« Kongo » : Filmer l’invisible

Dans Kongo, un guérisseur travaille avec les esprits.

Christophe Kantcheff  • 17 juin 2020 abonné·es
« Kongo » : Filmer l’invisible
© Photo : Pyramide Films

Comment filmer l’invisible ? Kongo apporte des réponses à cette question épineuse. Le documentaire de Corto Vaclav et Hadrien La Vapeur a un héros principal : l’apôtre Médard, guérisseur à Brazzaville. Celui-ci gère un lieu de culte où il reçoit des malades de toutes sortes. Sa méthode ? L’exorcisme. Médard chasse les mauvais esprits qui se sont emparés d’un être et les capture dans des bouteilles en plastique. Il extrait aussi des plombs d’une plaie tout en expliquant à la victime que ce sont des diables qui ont provoqué les tirs.

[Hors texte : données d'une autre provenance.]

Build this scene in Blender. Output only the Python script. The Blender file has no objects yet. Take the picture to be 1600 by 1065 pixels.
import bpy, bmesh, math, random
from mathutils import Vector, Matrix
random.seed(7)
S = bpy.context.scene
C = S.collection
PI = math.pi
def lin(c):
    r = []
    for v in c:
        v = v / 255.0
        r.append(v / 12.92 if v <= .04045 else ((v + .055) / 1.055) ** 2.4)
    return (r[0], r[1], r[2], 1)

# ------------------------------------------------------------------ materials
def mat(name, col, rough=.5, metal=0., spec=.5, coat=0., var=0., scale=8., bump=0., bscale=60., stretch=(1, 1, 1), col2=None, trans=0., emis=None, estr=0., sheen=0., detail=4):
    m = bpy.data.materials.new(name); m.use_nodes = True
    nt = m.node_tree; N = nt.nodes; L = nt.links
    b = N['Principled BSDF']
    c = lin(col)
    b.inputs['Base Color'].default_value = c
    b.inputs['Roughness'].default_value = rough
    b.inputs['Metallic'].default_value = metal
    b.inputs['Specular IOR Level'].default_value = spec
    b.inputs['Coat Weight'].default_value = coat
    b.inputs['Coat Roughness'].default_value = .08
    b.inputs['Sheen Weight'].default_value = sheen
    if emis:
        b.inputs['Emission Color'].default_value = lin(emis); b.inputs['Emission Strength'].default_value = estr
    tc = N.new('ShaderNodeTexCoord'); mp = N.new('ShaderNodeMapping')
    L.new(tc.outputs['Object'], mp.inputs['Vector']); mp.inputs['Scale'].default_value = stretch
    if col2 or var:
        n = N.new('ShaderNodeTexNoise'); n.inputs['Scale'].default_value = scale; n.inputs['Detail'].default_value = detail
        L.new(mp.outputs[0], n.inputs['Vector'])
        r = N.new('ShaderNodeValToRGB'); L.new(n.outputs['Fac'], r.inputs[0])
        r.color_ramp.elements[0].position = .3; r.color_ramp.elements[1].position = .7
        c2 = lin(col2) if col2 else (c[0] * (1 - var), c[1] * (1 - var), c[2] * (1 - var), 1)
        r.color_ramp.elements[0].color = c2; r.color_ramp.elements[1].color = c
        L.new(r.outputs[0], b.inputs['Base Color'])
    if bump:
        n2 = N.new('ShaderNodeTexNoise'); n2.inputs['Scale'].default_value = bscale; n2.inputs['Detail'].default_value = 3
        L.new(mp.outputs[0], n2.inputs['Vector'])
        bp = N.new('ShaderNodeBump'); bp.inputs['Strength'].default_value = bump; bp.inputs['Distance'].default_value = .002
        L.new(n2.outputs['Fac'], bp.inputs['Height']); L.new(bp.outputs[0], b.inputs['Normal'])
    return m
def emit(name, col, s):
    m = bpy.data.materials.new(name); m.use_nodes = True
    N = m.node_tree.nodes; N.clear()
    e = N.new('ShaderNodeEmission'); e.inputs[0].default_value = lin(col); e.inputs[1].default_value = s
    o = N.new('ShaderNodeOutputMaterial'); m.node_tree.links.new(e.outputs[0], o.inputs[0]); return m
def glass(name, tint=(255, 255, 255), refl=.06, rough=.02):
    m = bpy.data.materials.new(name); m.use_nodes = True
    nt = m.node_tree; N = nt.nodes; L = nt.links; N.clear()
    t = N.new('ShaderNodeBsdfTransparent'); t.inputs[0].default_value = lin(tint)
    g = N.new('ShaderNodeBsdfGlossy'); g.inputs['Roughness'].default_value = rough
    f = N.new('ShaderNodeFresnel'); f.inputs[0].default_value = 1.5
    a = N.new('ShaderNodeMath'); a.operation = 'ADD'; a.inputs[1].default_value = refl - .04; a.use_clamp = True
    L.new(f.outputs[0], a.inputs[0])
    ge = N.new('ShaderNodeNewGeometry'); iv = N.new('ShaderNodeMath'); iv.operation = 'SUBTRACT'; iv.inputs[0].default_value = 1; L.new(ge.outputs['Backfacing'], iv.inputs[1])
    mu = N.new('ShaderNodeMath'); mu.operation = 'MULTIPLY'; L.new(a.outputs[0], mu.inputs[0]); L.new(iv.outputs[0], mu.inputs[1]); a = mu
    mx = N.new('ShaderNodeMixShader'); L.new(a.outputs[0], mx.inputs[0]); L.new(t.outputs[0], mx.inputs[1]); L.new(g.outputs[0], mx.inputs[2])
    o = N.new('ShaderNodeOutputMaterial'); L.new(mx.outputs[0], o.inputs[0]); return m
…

Attention : Médard est un bienfaiteur. Dans son quartier de Brazzaville, il est respecté, aimé. Et il est désintéressé. Il se rend sur la tombe de sa mère défunte pour qu’elle lui vienne en aide : les malades qu’il traite sont des pauvres qui peuvent à peine lui donner le sou.

Filmer l’invisible, pour Hadrien La Vapeur et Corto Vaclav, c’est d’abord filmer la transe. Mais pas seulement. Dans la religion Ngunza, dont Médard est un adepte, un culte est voué aux génies de la nature. Or Kongo comporte un coup de théâtre : Médard est accusé de pratiquer la magie noire et doit comparaître devant un tribunal. Il cherche alors secours auprès de ses amies les sirènes, qui ont elles-mêmes besoin de lui : un énorme chantier conduit par des Chinois menace de détruire l’embouchure de la rivière qu’elles « habitent ». Ce lien entre Médard et les sirènes est une des belles histoires du film. Il va à leur rencontre, communie dans l’eau avec elles.

Ce sont deux Afrique qui apparaissent alors dans le plan. Celle, ultra-contemporaine, investie par les capitaux et les industries chinoises ; une autre, ancestrale, qui résiste et perdure. Kongo, loin de tout pittoresque, dans la lignée d’un Jean Rouch, montre non seulement l’invisible mais aussi cette Afrique que l’on voit trop peu.

Kongo, Hadrien La Vapeur et Corto Vaclav, 1 h 10.